[Collected material]
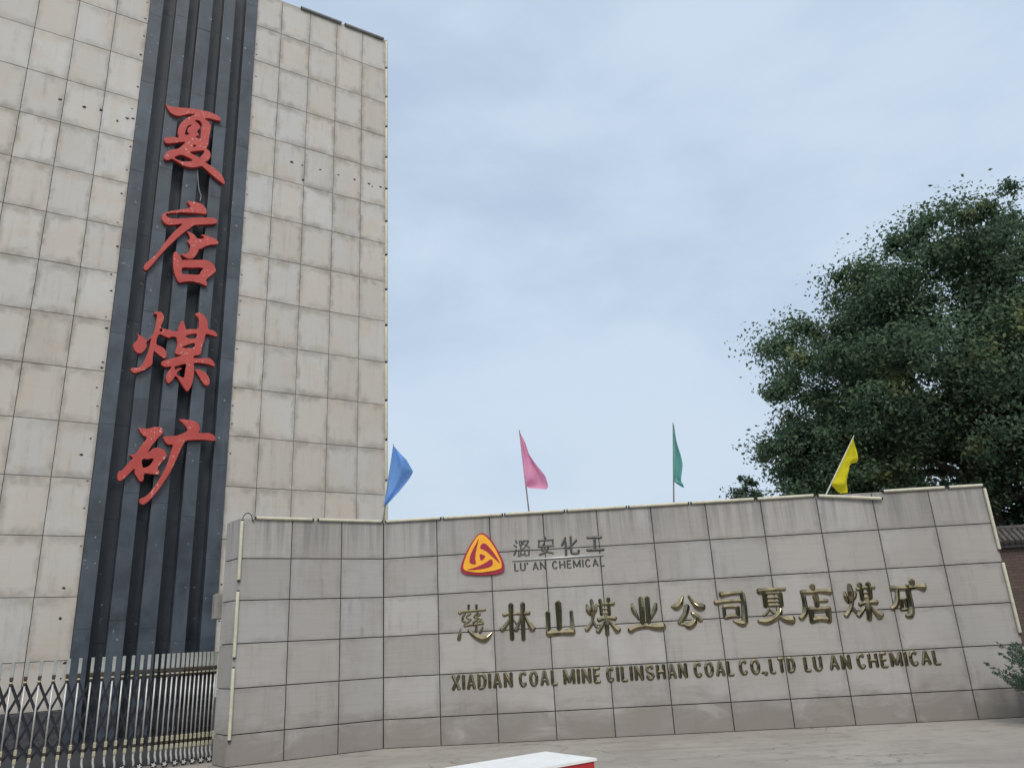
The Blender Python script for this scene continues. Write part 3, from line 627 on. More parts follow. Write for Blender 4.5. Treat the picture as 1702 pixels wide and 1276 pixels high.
for z0, z1 in zip(zs[:-1], zs[1:]):
    bk.box(BL + 0.003, BR - 0.003, 0.40, 0.498, z0 + 0.003, z1 - 0.003)
bk.build('recess_panel', M_RIB_SHADE, tower)
ribs = [(-12.247, -11.90), (-11.54, -11.19), (-10.89, -10.51), (-10.175, -9.84), (-9.50, -9.155)]
for a0, a1 in ribs:
    r = MB()
    z0 = 0.0
    z = random.uniform(1.2, 2.6)
    while z0 < ZT - 0.02:
        z = min(z, ZT)
        r.box(a0 - TC, a1 - TC, -0.05 + random.uniform(-0.004, 0.004), 0.399, z0 + 0.0015, z - 0.0015, 0.006)
        z0 = z
        z += random.choice((2.0, 2.44, 2.44, 3.0))
    r.build('metal_rib', M_RIB, tower)
# drilled holes and broken fixings left on the cladding
def hole(u, z, r):
    n = 9
    u -= TC
    pts = [(u + cos(2 * pi * k / n) * r * random.uniform(0.6, 1.4) * 1.3, -0.006, z + sin(2 * pi * k / n) * r * random.uniform(0.6, 1.3)) for k in range(n)]
    h = MB()
    h.add(pts + [(p_[0], 0.002, p_[2]) for p_ in pts], [tuple(range(n))] + [(k, k + n, (k + 1) % n + n, (k + 1) % n) for k in range(n)])
    h.build('fixing_hole', M_CORE, tower)


for u, z in [(-14.135, 16.256), (-13.553, 16.219), (-13.147, 16.268), (-12.718, 16.068), (-12.477, 16.235), (-7.799, 16.287), (-7.453, 16.275), (-6.879, 16.298),
             (-6.274, 16.291), (-5.727, 16.279), (-5.217, 16.27), (-5.1, 16.2), (-4.8, 16.271), (-7.42, 15.75)]:
    hole(u, z, random.uniform(0.022, 0.042))
z = 1.2
while z < 22:
    hole(-12.25 - random.choice((0.06, 0.09, 0.14, 0.3 if z < 7 else 0.08)), z + random.uniform(-0.2, 0.2), random.uniform(0.014, 0.032))
    if random.random() < 0.45:
        hole(-9.15 + random.uniform(0.05, 0.1), z, 0.018)
    z += random.uniform(0.35, 0.95)


# ------------------------------------------------------------------ strip-light casings
def strip_light(p0, p1, r, m, label, group, cat='light tube', straps=2):
    p0, p1 = Vector(p0), Vector(p1)
    d = p1 - p0
    l = d.length
    e = bpy.data.objects.new('light_tube', None)
    COL.objects.link(e)
    e.location = p0
    e.empty_display_size = 0.1
    tag(e, label, cat, group)
    q = d.normalized()
    a = MB()
    a.tube([q * 0.035, q * 0.05, q * (l - 0.05), q * (l - 0.035)], [r * 0.9, r, r, r * 0.9], 12)
    a.build('tube_casing', m, e)
    for s in (0.012, l - 0.036):
        c = MB()
        c.tube([q * s, q * (s + 0.028)], r * 0.8, 10)
        c.build('end_cap', M_BLACK, e)
    return e


ordn = ['first', 'second', 'third', 'fourth', 'fifth', 'sixth', 'seventh', 'eighth', 'ninth', 'tenth', 'eleventh', 'twelfth', 'thirteenth', 'fourteenth', 'fifteenth', 'sixteenth', 'seventeenth', 'eighteenth']
GT = 'light tubes up the edge of the tower'
cuts = [ZT - 0.02 - 1.24 * i for i in range(16)]
for i in range(15):
    strip_light(onT(-4.60, 0.0, cuts[i]), onT(-4.60, 0.0, cuts[i + 1]), 0.05, M_TUBE, 'cream light tube on the tower\'s right edge, %s from the top' % ordn[i], GT)
for i, (a0, a1) in enumerate([(-9.3, -7.9), (-7.75, -6.3), (-6.2, -4.72)]):
    if i == 0:
        continue
    strip_light(onT(a0, -0.05, ZT - 0.03), onT(a1, -0.05, ZT - 0.03), 0.05, M_TUBE_D, 'grey light tube along the tower top, %s' % ('nearer the dark band' if i == 1 else 'nearer the right corner'), 'light tubes along the tower top')

# ------------------------------------------------------------------ sign wall
wall = empty('sign_wall', K, 0, 'long angled grey tiled entrance wall carrying gold lettering and a logo', 'wall')
LE, RE, TH = -2.613, 11.12, 0.55
fl, fr = onL(LE) - K, onM(RE) - K
kb = Vector((0, 0, 0)) + (inw(AL) + inw(AM)).normalized() * TH * 1.04
bl_, br_ = Vector((-5.21, 13.70, 0)) - K, onM(RE, TH) - K
ins = 0.028


def prism(mb, pts, z0, z1):
    n = len(pts)
    mb.add([(x, y, z0) for x, y in pts] + [(x, y, z1) for x, y in pts],
           [tuple(reversed(range(n))), tuple(range(n, 2 * n))] + [(k, (k + 1) % n, (k + 1) % n + n, k + n) for k in range(n)])


i_fl = onL(LE + 0.03, ins) - K
i_k = (inw(AL) + inw(AM)).normalized() * ins
i_fr = onM(RE - 0.03, ins) - K
i_br = onM(RE - 0.03, TH) - K
i_bl = bl_ + (fl - bl_).normalized() * 0.02 + dirn(AL) * 0.03
c = MB()
prism(c, [(q.x, q.y) for q in (i_fl, i_k, i_fr, i_br, kb, i_bl)], 0, WH - 0.02)
c.build('wall_core', M_CORE, wall)
zr = [0.0, 0.464, 1.154, 1.844, 2.534, 3.224, WH]
t = MB()
PL = lambda x, y, z: tuple(onL(x, y, z) - K)
PM = lambda x, y, z: tuple(onM(x, y, z) - K)
cl_ = [LE, -1.71, -0.805, 0.0]
cm_ = [0.0, 1.006, 2.007, 3.012, 4.017, 5.024, 6.037, 7.05, 8.071, 9.084, 10.106, RE]
for cc, P in ((cl_, PL), (cm_, PM)):
    for i in range(len(cc) - 1):
        for j in range(len(zr) - 1):
            t.tile(cc[i], cc[i + 1], zr[j], zr[j + 1], y=random.uniform(-0.0015, 0.0015), gap=0.007, P=P)
# end faces
ed = (bl_ - fl)
edl = ed.length
edn = ed / edl
ang = math.atan2(-edn.y, -edn.x)
PE = lambda x, y, z: tuple(bl_ + dirn(ang) * x + inw(ang) * y + Vector((0, 0, z)))
for j in range(len(zr) - 1):
    t.tile(0.0, edl - 0.006, zr[j], zr[j + 1], gap=0.007, P=PE)
    t.tile(0.006, TH, zr[j], zr[j + 1], gap=0.007, P=lambda x, y, z: tuple(onM(RE - y, x, z) - K))
t.build('stone_cladding', M_SIGN, wall)
top = MB()
cap = [fl + dirn(AL) * 0.012 + inw(AL) * 0.012, (inw(AL) + inw(AM)).normalized() * 0.012, onM(RE - 0.012, 0.012) - K, i_br + dirn(AM) * 0.02, kb, i_bl]
prism(top, [(q.x, q.y) for q in cap], WH - 0.019, WH - 0.004)
top.build('coping', M_CONC, wall)
lg = MB()
lg.box(-0.19, 0.25, 0.0, 0.32, 2.29, 2.72, 0.01)
lo = lg.build('ledge_block', M_CONC, wall, loc=Vector((-5.27, 14.08, 0)) - K, rz=AL)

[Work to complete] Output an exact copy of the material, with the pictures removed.

[Solution]
The Blender Python script for this scene continues. Write part 3, from line 627 on. More parts follow. Write for Blender 4.5. Treat the picture as 1702 pixels wide and 1276 pixels high.
for z0, z1 in zip(zs[:-1], zs[1:]):
    bk.box(BL + 0.003, BR - 0.003, 0.40, 0.498, z0 + 0.003, z1 - 0.003)
bk.build('recess_panel', M_RIB_SHADE, tower)
ribs = [(-12.247, -11.90), (-11.54, -11.19), (-10.89, -10.51), (-10.175, -9.84), (-9.50, -9.155)]
for a0, a1 in ribs:
    r = MB()
    z0 = 0.0
    z = random.uniform(1.2, 2.6)
    while z0 < ZT - 0.02:
        z = min(z, ZT)
        r.box(a0 - TC, a1 - TC, -0.05 + random.uniform(-0.004, 0.004), 0.399, z0 + 0.0015, z - 0.0015, 0.006)
        z0 = z
        z += random.choice((2.0, 2.44, 2.44, 3.0))
    r.build('metal_rib', M_RIB, tower)
# drilled holes and broken fixings left on the cladding
def hole(u, z, r):
    n = 9
    u -= TC
    pts = [(u + cos(2 * pi * k / n) * r * random.uniform(0.6, 1.4) * 1.3, -0.006, z + sin(2 * pi * k / n) * r * random.uniform(0.6, 1.3)) for k in range(n)]
    h = MB()
    h.add(pts + [(p_[0], 0.002, p_[2]) for p_ in pts], [tuple(range(n))] + [(k, k + n, (k + 1) % n + n, (k + 1) % n) for k in range(n)])
    h.build('fixing_hole', M_CORE, tower)


for u, z in [(-14.135, 16.256), (-13.553, 16.219), (-13.147, 16.268), (-12.718, 16.068), (-12.477, 16.235), (-7.799, 16.287), (-7.453, 16.275), (-6.879, 16.298),
             (-6.274, 16.291), (-5.727, 16.279), (-5.217, 16.27), (-5.1, 16.2), (-4.8, 16.271), (-7.42, 15.75)]:
    hole(u, z, random.uniform(0.022, 0.042))
z = 1.2
while z < 22:
    hole(-12.25 - random.choice((0.06, 0.09, 0.14, 0.3 if z < 7 else 0.08)), z + random.uniform(-0.2, 0.2), random.uniform(0.014, 0.032))
    if random.random() < 0.45:
        hole(-9.15 + random.uniform(0.05, 0.1), z, 0.018)
    z += random.uniform(0.35, 0.95)


# ------------------------------------------------------------------ strip-light casings
def strip_light(p0, p1, r, m, label, group, cat='light tube', straps=2):
    p0, p1 = Vector(p0), Vector(p1)
    d = p1 - p0
    l = d.length
    e = bpy.data.objects.new('light_tube', None)
    COL.objects.link(e)
    e.location = p0
    e.empty_display_size = 0.1
    tag(e, label, cat, group)
    q = d.normalized()
    a = MB()
    a.tube([q * 0.035, q * 0.05, q * (l - 0.05), q * (l - 0.035)], [r * 0.9, r, r, r * 0.9], 12)
    a.build('tube_casing', m, e)
    for s in (0.012, l - 0.036):
        c = MB()
        c.tube([q * s, q * (s + 0.028)], r * 0.8, 10)
        c.build('end_cap', M_BLACK, e)
    return e


ordn = ['first', 'second', 'third', 'fourth', 'fifth', 'sixth', 'seventh', 'eighth', 'ninth', 'tenth', 'eleventh', 'twelfth', 'thirteenth', 'fourteenth', 'fifteenth', 'sixteenth', 'seventeenth', 'eighteenth']
GT = 'light tubes up the edge of the tower'
cuts = [ZT - 0.02 - 1.24 * i for i in range(16)]
for i in range(15):
    strip_light(onT(-4.60, 0.0, cuts[i]), onT(-4.60, 0.0, cuts[i + 1]), 0.05, M_TUBE, 'cream light tube on the tower\'s right edge, %s from the top' % ordn[i], GT)
for i, (a0, a1) in enumerate([(-9.3, -7.9), (-7.75, -6.3), (-6.2, -4.72)]):
    if i == 0:
        continue
    strip_light(onT(a0, -0.05, ZT - 0.03), onT(a1, -0.05, ZT - 0.03), 0.05, M_TUBE_D, 'grey light tube along the tower top, %s' % ('nearer the dark band' if i == 1 else 'nearer the right corner'), 'light tubes along the tower top')

# ------------------------------------------------------------------ sign wall
wall = empty('sign_wall', K, 0, 'long angled grey tiled entrance wall carrying gold lettering and a logo', 'wall')
LE, RE, TH = -2.613, 11.12, 0.55
fl, fr = onL(LE) - K, onM(RE) - K
kb = Vector((0, 0, 0)) + (inw(AL) + inw(AM)).normalized() * TH * 1.04
bl_, br_ = Vector((-5.21, 13.70, 0)) - K, onM(RE, TH) - K
ins = 0.028


def prism(mb, pts, z0, z1):
    n = len(pts)
    mb.add([(x, y, z0) for x, y in pts] + [(x, y, z1) for x, y in pts],
           [tuple(reversed(range(n))), tuple(range(n, 2 * n))] + [(k, (k + 1) % n, (k + 1) % n + n, k + n) for k in range(n)])


i_fl = onL(LE + 0.03, ins) - K
i_k = (inw(AL) + inw(AM)).normalized() * ins
i_fr = onM(RE - 0.03, ins) - K
i_br = onM(RE - 0.03, TH) - K
i_bl = bl_ + (fl - bl_).normalized() * 0.02 + dirn(AL) * 0.03
c = MB()
prism(c, [(q.x, q.y) for q in (i_fl, i_k, i_fr, i_br, kb, i_bl)], 0, WH - 0.02)
c.build('wall_core', M_CORE, wall)
zr = [0.0, 0.464, 1.154, 1.844, 2.534, 3.224, WH]
t = MB()
PL = lambda x, y, z: tuple(onL(x, y, z) - K)
PM = lambda x, y, z: tuple(onM(x, y, z) - K)
cl_ = [LE, -1.71, -0.805, 0.0]
cm_ = [0.0, 1.006, 2.007, 3.012, 4.017, 5.024, 6.037, 7.05, 8.071, 9.084, 10.106, RE]
for cc, P in ((cl_, PL), (cm_, PM)):
    for i in range(len(cc) - 1):
        for j in range(len(zr) - 1):
            t.tile(cc[i], cc[i + 1], zr[j], zr[j + 1], y=random.uniform(-0.0015, 0.0015), gap=0.007, P=P)
# end faces
ed = (bl_ - fl)
edl = ed.length
edn = ed / edl
ang = math.atan2(-edn.y, -edn.x)
PE = lambda x, y, z: tuple(bl_ + dirn(ang) * x + inw(ang) * y + Vector((0, 0, z)))
for j in range(len(zr) - 1):
    t.tile(0.0, edl - 0.006, zr[j], zr[j + 1], gap=0.007, P=PE)
    t.tile(0.006, TH, zr[j], zr[j + 1], gap=0.007, P=lambda x, y, z: tuple(onM(RE - y, x, z) - K))
t.build('stone_cladding', M_SIGN, wall)
top = MB()
cap = [fl + dirn(AL) * 0.012 + inw(AL) * 0.012, (inw(AL) + inw(AM)).normalized() * 0.012, onM(RE - 0.012, 0.012) - K, i_br + dirn(AM) * 0.02, kb, i_bl]
prism(top, [(q.x, q.y) for q in cap], WH - 0.019, WH - 0.004)
top.build('coping', M_CONC, wall)
lg = MB()
lg.box(-0.19, 0.25, 0.0, 0.32, 2.29, 2.72, 0.01)
lo = lg.build('ledge_block', M_CONC, wall, loc=Vector((-5.27, 14.08, 0)) - K, rz=AL)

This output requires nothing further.